FS Colour Series: Spice inspired by Peter Paul Rubens’ Blazing Fire
Fabric in the shade of SPICE Linen became billowing plumes of fire in the hands of Flemish master Peter Paul Rubens, bursting out of the darkness like sparks of light. Leader in the Baroque style, Rubens’ canvases were charged with emotive, sensual energy and movement, as theatrically staged figures are engulfed in epic swathes of heavy, indulgent fabric. Blazing shades of red, terracotta and burnt orange were strategically placed for dramatic effect, helping to tell seductive, tragic or terrifying stories by drawing our eye to the centre of the action.
Rubens was born in the German city of Siegen in 1577. The family moved to Cologne, and later, following his father’s death in 1587, Rubens moved to Antwerp with his mother. His strict Catholic upbringing would stay with him for life, colouring much of his most successful work, so much so that Rubens even became a powerful voice for the Catholic Counter-Reformation as an adult.
When he was just fourteen years old, Rubens began his artistic apprenticeship with Tobias Verhaeght in Antwerp, moving on to study under the city’s leading painters, Adam van Noort and Otto van Veen. He spent much of his early career learning through copying Renaissance masterpieces by Hans Holbein the Younger and Marcantonio Raimondi, which taught him all he needed to know about human anatomy and the sweeping swells of dynamic drapery; by 1598, he was ready to begin his career as an independent master.
In 1600 Rubens made a lifechanging trip to Italy, where he encountered great masterpieces by Titian, Veronese and Tintoretto, which had a sense of emotional, sensuous energy that he had never before encountered in art. Remaining in Italy for the next few years, Rubens went on to study classical Greek and Roman art, and copied works of art by the leading Italian masters.

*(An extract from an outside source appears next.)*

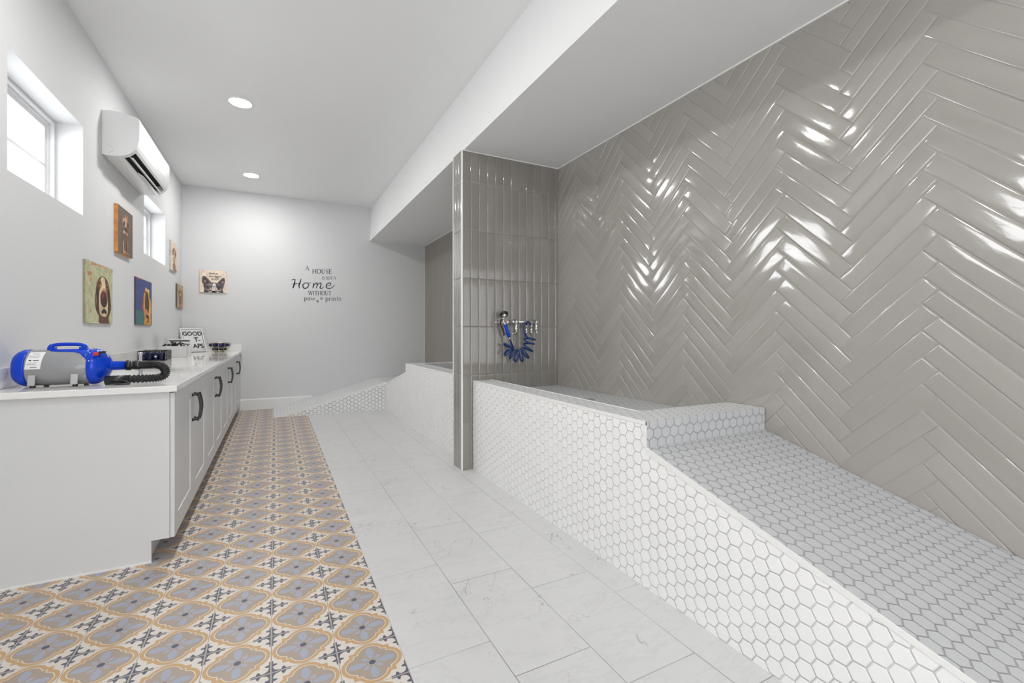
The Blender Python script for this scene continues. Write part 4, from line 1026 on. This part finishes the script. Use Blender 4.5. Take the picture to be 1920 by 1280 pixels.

Following the death of his mother, Rubens returned to Antwerp in 1608. There he was made court painter to Albert and Isabella, the governors of the low countries. His paintings from this period reveal the influence of the Italian Renaissance, but with an even greater emphasis on free-flowing fabric and dynamically charged figures. The Descent from the Cross, 1616-17, illustrates the tragic Biblical scene, heightening the story’s devastating grief with grandiose gestures in figures and drapes. Dazzlingly vivid, blood orange fabric pulls our eye to the centre of the scene, where Christ’s pale legs dangle, and we are led by a softer shade of earthy, moss green to the blindingly white centre, where Christ’s saintly body is engulfed in a blinding aura of light, as the life seems to fall from his limp body.
The Assumption of Mary, 1622 is even more decadent as Mary is pushed towards heaven by theatrical, swirling gusts of wind. A dramatic triangle of earthy, autumnal red sweeps around the left foreground, echoing a crumpled drape in the upper left, a reminder of the spilt blood and suffering that came to define Mary’s extraordinary life. Along with his devotional Biblical scenes, Rubens was also a much sought-after portraitist; Portrait of Susanna Lunden, 1625 is one of his most enigmatic portrayals, capturing the young daughter of Antwerp merchant Daniel Fourment, an old friend of the artist. Rubens was clearly fascinated by the young lady, capturing her brimming with nervous anticipation in muted blacks and moss greens, set alight by sensual flares of spicy, burnt sienna across her arms, a colour mirrored in her lips. Just a few years later, Rubens married Susannah’s younger sister, who was just 16, while he was 52.
As his success grew, Rubens brough an ever more expressive and painterly language into his art, leaving areas with a loose finish or visible paint marks, a trick he realised could accentuate the mystical, atmospheric effects of his scenes. In The Annunciation, 1628, the Biblical story is portrayed with fluid, hazy fabric that seems to melt into its surroundings like a spiritual aura. Angels and cherubs wrap a warm, terracotta cave around an iridescent young Mary as if folding her up into a new world, one that is burning with untold mystery, agony and wonder.